Photography Mistakes – Minimum Depth Of Field

If I had to put one ‘error’ at the top of my list of photographic mistakes, it is the constant striving for as shallow a depth of field as possible.

We may want the subject to stand out from the background, but the ideal is not going to be achieved if the subject itself is out of focus.

Let’s say we are shooting with a full-frame camera – in other words, a film camera or a digital camera with a sensor the size of which is the same area as 35mm film.

Let’s say I am using a 50mm lens and I am two metres (about six feet) from the subject.

And let’s say I have the aperture set nice and wide at f2.8

The distance from front to back that will be acceptably sharp is about 30cm (about twelve inches).

What I mean by’from front to back’ is this. Imagine a person facing me and I am taking their picture. Imagine that I focus on their left eye.

With the set-up I just described, there will be a depth of about 12 inches – say 4 inches in front of that eye and eight inches behind the eye – that will be in focus.

As long as the person doesn’t move more than eight inches back or four inches forward, then their eye will be in focus.

That means there is plenty of latitude in case my focusing is off or they move.

Now try it with a more typical portrait lens – let’s say a 135mm lens.

The distance that will be sharp from front to back is about 4cm (about an inch and a half).

In other words, if you focus on the eye of the subject, and the camera’s focusing mechanism is a bit off – and it often is – or the person moves just a couple of inches – then chances are that the eye will not be in focus.

With an APC-sized sensor that one finds in a typical consumer dSLR, the front to back sharp region is smaller – just 3cm or just over one inch.

And with a micro 4/3 camera, the region that is sharp is less than 2cm (about three-quarters of an inch).

With a typical point-and-shoot camera it is less than 1cm (about 1/3 of an inch) – and there is practically no chance of being sure that the eyes are in focus.

So don’t get hooked into ‘open apertures at all costs’, because sometimes the cost is too high.

Here is a link to Bob Atkins’ Depth Of Field Calculator.


  1. elspethc says:

    You are a real photographer – I’m an iphone and whatever it seems to grab for me phototaker. Most end up in the computer for whiling away wasted moments. It is lovely to see what can be done, we all have our own ways to appreciate, express and remember.

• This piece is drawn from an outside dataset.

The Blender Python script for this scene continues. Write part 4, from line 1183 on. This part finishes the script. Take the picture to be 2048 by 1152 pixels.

    1. It’s nice of you to say, and thank you. One my photography portfolio site that I recently reconstructed, I put a reminder to myself –

      “The biggest obstacle to becoming the photographer I want to be, is the age-old one of not getting on with it…

      As the Buddha said, “I am not sure whether there are any sins, but if there is one it is laziness.”


  2. notsand says:

    I read the whole thing 🙂 You lost me somewhere around ‘the distance from front to back’… I just like it when the background is blurry …the blurrier the better. That was one of the reasons I wanted a DSLR camera [the other one being the silky-looking water].

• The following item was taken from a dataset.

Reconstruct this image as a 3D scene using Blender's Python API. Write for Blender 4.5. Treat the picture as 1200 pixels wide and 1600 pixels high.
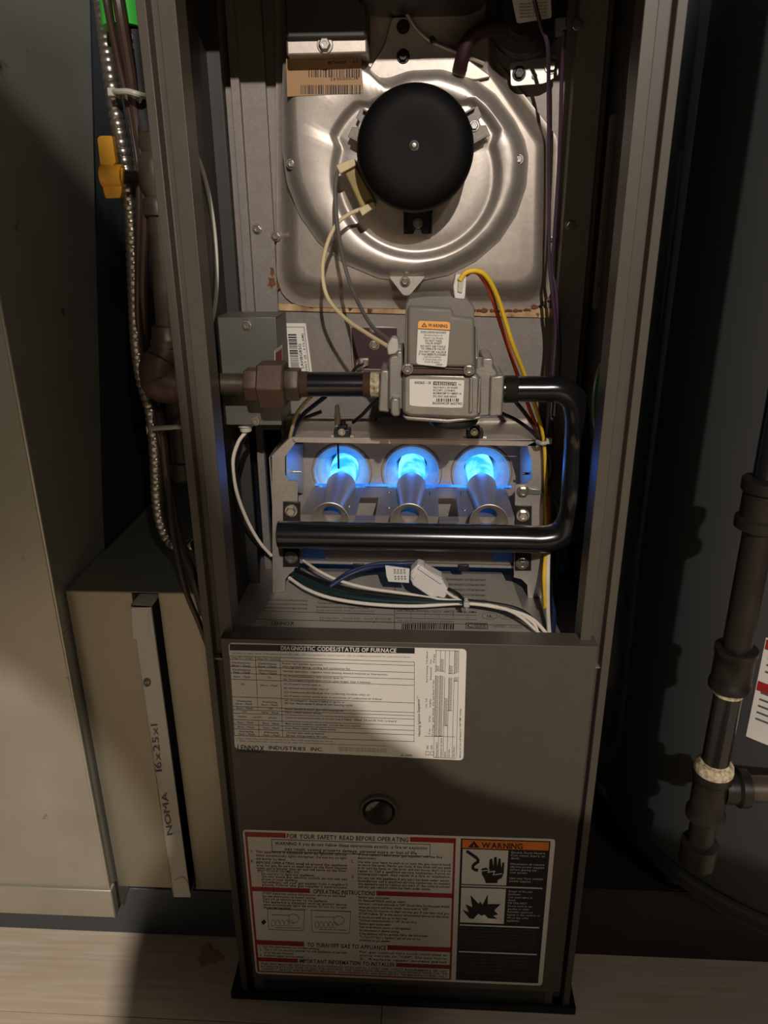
import bpy, bmesh, math, random
from mathutils import Vector, Matrix
random.seed(7)
scene = bpy.context.scene
for o in list(bpy.data.objects): bpy.data.objects.remove(o)
COL = scene.collection
R = math.radians

# ------------------------------------------------------------------ camera
PITCH, YAW, ROLL = R(21.17), R(3.2), R(-0.42)
CAM = Vector((0.0178, -0.7079, 0.9947)); FPX = 1166.0
_fwd = Vector((-math.sin(YAW)*math.cos(PITCH), math.cos(YAW)*math.cos(PITCH), -math.sin(PITCH)))
_r0 = Vector((math.cos(YAW), math.sin(YAW), 0)); _u0 = _r0.cross(_fwd)
_ri = _r0*math.cos(ROLL) + _u0*math.sin(ROLL); _up = _u0*math.cos(ROLL) - _r0*math.sin(ROLL)
cd = bpy.data.cameras.new('camera'); cam = bpy.data.objects.new('camera', cd); COL.objects.link(cam)
cam.matrix_world = Matrix(((_ri.x, _up.x, -_fwd.x, CAM.x), (_ri.y, _up.y, -_fwd.y, CAM.y), (_ri.z, _up.z, -_fwd.z, CAM.z), (0, 0, 0, 1)))
cd.sensor_fit = 'VERTICAL'; cd.sensor_height = 36.0; cd.lens = FPX/1600*36.0; cd.clip_start = 0.02
scene.camera = cam

# ------------------------------------------------------------------ world, lamp, exposure
w = bpy.data.worlds.new('world'); scene.world = w; w.use_nodes = True
w.node_tree.nodes['Background'].inputs[0].default_value = (0.62, 0.66, 0.62, 1)
w.node_tree.nodes['Background'].inputs[1].default_value = 0.017
ld = bpy.data.lights.new('ceiling_bulb', 'POINT'); ld.energy = 330; ld.color = (1.0, 0.90, 0.83); ld.shadow_soft_size = 0.022
lo = bpy.data.objects.new('ceiling_bulb', ld); COL.objects.link(lo); lo.location = (0.42, -2.95, 2.42)
ld2 = bpy.data.lights.new('added_fill_light', 'POINT'); ld2.energy = 34; ld2.color = (1.0, 0.92, 0.82); ld2.shadow_soft_size = 0.05  # added weak fill, unseen source, lifts the depth of the shadows
lo2 = bpy.data.objects.new('added_fill_light', ld2); COL.objects.link(lo2); lo2.location = (1.05, -2.9, 2.42)
vs = scene.view_settings
vs.view_transform = 'Standard'; vs.look = 'None'; vs.exposure = 0.0; vs.gamma = 1.0; vs.use_curve_mapping = False

# ------------------------------------------------------------------ photo geometry helpers (pixel ray -> point on a real plane)
def ray(px, py): return _fwd + _ri*((px-600)/FPX) + _up*((800-py)/FPX)
def U(px, py, Y): d = ray(px, py); return CAM + d*((Y-CAM.y)/d.y)
def UZ(px, py, Z): d = ray(px, py); return CAM + d*((Z-CAM.z)/d.z)
def UX(px, py, X): d = ray(px, py); return CAM + d*((X-CAM.x)/d.x)
def V(*a): return Vector(a)

# ------------------------------------------------------------------ materials
def srgb(c):
    return tuple((x/255/12.92 if x/255 <= .04045 else ((x/255+.055)/1.055)**2.4) for x in c)
MATS = {}
def mat(name, col, rough=.5, metal=0., var=.12, scale=25., stretch=(1, 1, 1), bump=0., bscale=None, col2=None, spot=None, spec=.5, emit=None, estr=0, alpha=1, trans=0, voro=False):
    m = bpy.data.materials.new(name); m.use_nodes = True; nt = m.node_tree; N = nt.nodes; L = nt.links
    b = N['Principled BSDF']; tc = N.new('ShaderNodeTexCoord'); mp = N.new('ShaderNodeMapping'); mp.inputs['Scale'].default_value = stretch
    L.new(tc.outputs['Object'], mp.inputs[0])
    if voro:
        nz = N.new('ShaderNodeTexVoronoi'); nz.inputs['Scale'].default_value = scale; L.new(mp.outputs[0], nz.inputs['Vector'])
        sep = N.new('ShaderNodeSeparateColor'); L.new(nz.outputs['Color'], sep.inputs[0]); fac = sep.outputs[0]
        n2 = N.new('ShaderNodeTexNoise'); n2.inputs['Scale'].default_value = scale*.25; n2.inputs['Detail'].default_value = 5; L.new(mp.outputs[0], n2.inputs['Vector'])
        mx0 = N.new('ShaderNodeMix'); mx0.inputs[0].default_value = .6; L.new(fac, mx0.inputs[2]); L.new(n2.outputs[0], mx0.inputs[3]); fac = mx0.outputs[0]
    else:
        nz = N.new('ShaderNodeTexNoise'); nz.inputs['Scale'].default_value = scale; nz.inputs['Detail'].default_value = 6
        L.new(mp.outputs[0], nz.inputs['Vector']); fac = nz.outputs[0]
    c = srgb(col); c2 = srgb(col2) if col2 else tuple(x*(1-var) for x in c)
    c1 = c if col2 else tuple(min(1, x*(1+var)) for x in c)
    rp = N.new('ShaderNodeValToRGB'); rp.color_ramp.elements[0].position = .3; rp.color_ramp.elements[1].position = .7
    rp.color_ramp.elements[0].color = (*c2, 1); rp.color_ramp.elements[1].color = (*c1, 1)
    L.new(fac, rp.inputs[0]); out = rp.outputs[0]
    if spot:   # (colour, scale, threshold): dirt, rust with a shape of its own
        sc, ss, st = spot
        n3 = N.new('ShaderNodeTexNoise'); n3.inputs['Scale'].default_value = ss; n3.inputs['Detail'].default_value = 8; L.new(tc.outputs['Object'], n3.inputs['Vector'])
        r3 = N.new('ShaderNodeValToRGB'); r3.color_ramp.elements[0].position = st; r3.color_ramp.elements[1].position = st+.06
        L.new(n3.outputs[0], r3.inputs[0]); mx = N.new('ShaderNodeMix'); mx.data_type = 'RGBA'
        L.new(r3.outputs[0], mx.inputs[0]); L.new(out, mx.inputs[6]); mx.inputs[7].default_value = (*srgb(sc), 1); out = mx.outputs[2]
    L.new(out, b.inputs['Base Color'])
    b.inputs['Roughness'].default_value = rough; b.inputs['Metallic'].default_value = metal
    b.inputs['Specular IOR Level'].default_value = spec
    if bump:
        bp = N.new('ShaderNodeBump'); bp.inputs['Strength'].default_value = bump; bp.inputs['Distance'].default_value = .002
        nb = N.new('ShaderNodeTexNoise'); nb.inputs['Scale'].default_value = bscale or scale; nb.inputs['Detail'].default_value = 4
        L.new(mp.outputs[0], nb.inputs['Vector']); L.new(nb.outputs[0], bp.inputs['Height']); L.new(bp.outputs[0], b.inputs['Normal'])
    if emit:
        b.inputs['Emission Color'].default_value = (*emit, 1); b.inputs['Emission Strength'].default_value = estr
    if trans: b.inputs['Transmission Weight'].default_value = trans
    if alpha < 1: b.inputs['Alpha'].default_value = alpha
    MATS[name] = m; return m
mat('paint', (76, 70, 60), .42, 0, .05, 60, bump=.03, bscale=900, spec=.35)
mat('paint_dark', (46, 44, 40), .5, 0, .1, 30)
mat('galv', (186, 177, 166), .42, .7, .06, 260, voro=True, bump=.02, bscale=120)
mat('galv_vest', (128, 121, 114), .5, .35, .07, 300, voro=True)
mat('galv_pan', (184, 173, 160), .42, .7, .06, 200, voro=True, spot=((92, 62, 40), 22, .73))
mat('galv_duct', (176, 172, 156), .30, .5, .08, 14, stretch=(1, 1, 1), bump=.012, bscale=9, spot=((70, 66, 56), 30, .70))
mat('galv_rack', (150, 144, 124), .34, .5, .05, 9, spot=((76, 70, 56), 34, .745))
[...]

    1. David Bennett says:

      Thank you for commenting. I added to the wording to make it clearer (I hope).

      I too like the background blurry.

      What I was describing was the problem that photographers make for themselves by inadvertently making the photo blurry or unsharp where it is supposed to be sharp.


      1. notsand says:

        yeah … right, I see what you’re talking about now 🙂



  3. Maria says:

    David, I own a fancy mobile phone and a Nikon p/s so I don’t know jack about apertures, etc… truly don’t even know all the features on either ‘camera’ I use, yet I always learn such useful tips from you. I find your examples and tips to be straight forward and adaptable that now I get much better shots even with my junior gear.